Ignored on Seinfeld, but hilariously harpooned on The Nanny, where C.C. (played by the very pregnant Lauren Lane) enters talking about a Seinfeld episode she saw where the producers were obviously trying to hide JLD’s pregnancy. C.C. wears an overcoat, carries a giant shoulder bag which she switches to the other shoulder when she turns around, picks up a large potted plant and leaves, then returns holding a large poster that says “Baby.”
Except not. They constantly mention her pregnancy, and trying to get a doctor back to town for her and stuff. Yeah, she’s been preggo a long time, but that’s more like Lilith on Cheers than anything else.
Dodie in M3S where she runs away to Rob and Katie’s apartment… she’s lucky she wasn’t pulled into some strange man’s car and never seen again! WTF, scriptwriters?
Since this is a plot device that has been around for years, and brought us many annoying kids, and many shark jumps, here is my question…
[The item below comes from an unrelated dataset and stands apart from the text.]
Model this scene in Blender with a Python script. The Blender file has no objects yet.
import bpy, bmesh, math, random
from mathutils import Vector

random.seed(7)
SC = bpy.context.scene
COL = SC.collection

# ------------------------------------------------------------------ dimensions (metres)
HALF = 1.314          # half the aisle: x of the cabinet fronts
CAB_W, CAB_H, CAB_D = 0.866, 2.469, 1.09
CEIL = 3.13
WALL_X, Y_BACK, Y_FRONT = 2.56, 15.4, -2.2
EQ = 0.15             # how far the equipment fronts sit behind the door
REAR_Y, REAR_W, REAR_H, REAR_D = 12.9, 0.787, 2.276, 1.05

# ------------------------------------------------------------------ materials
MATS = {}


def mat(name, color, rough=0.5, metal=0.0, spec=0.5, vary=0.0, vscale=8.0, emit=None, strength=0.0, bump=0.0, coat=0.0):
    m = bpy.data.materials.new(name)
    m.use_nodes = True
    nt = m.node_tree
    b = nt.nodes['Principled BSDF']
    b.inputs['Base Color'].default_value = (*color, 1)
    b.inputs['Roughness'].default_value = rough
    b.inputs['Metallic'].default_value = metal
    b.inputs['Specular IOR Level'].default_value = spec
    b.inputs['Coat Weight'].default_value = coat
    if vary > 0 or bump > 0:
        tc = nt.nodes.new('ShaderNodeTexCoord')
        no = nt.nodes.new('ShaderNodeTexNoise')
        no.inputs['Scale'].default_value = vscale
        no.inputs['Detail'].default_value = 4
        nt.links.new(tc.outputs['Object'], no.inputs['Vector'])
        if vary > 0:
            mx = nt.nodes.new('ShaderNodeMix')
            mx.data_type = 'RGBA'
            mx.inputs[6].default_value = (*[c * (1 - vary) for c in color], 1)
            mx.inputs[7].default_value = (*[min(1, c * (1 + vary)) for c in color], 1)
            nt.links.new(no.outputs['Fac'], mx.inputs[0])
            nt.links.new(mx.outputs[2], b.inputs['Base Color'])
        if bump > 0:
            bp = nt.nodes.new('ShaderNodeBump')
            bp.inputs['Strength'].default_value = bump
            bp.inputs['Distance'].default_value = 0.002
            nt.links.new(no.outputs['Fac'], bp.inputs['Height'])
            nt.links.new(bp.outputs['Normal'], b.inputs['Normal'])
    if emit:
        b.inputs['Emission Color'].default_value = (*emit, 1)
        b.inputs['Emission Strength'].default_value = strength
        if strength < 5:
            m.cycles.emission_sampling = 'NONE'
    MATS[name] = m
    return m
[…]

Is there any instances of the new kid on a show, actually working?
That depends on what you mean by “working.” If somebody having a baby which then time jumps to a preschooler counts as a “new kid,” the ones on, say, Growing Pains or The Fresh Prince of Bel-Air didn’t doom the show. The closest I can come up with at the moment to an older kid being added that “worked” is Ernie on My Three Sons.
(There’s also Kimmi on Rugrats, but that gets an asterisk as none of the characters got older.)
Also, does the “new kid” have to be in the main family? Replacing Larry with Beaver’s later friends on Leave It to Beaver only made the show better, IMO.
One thing you have to keep in mind is, usually when a “new kid” is added, the show has already been on for a number of years and is starting to tire.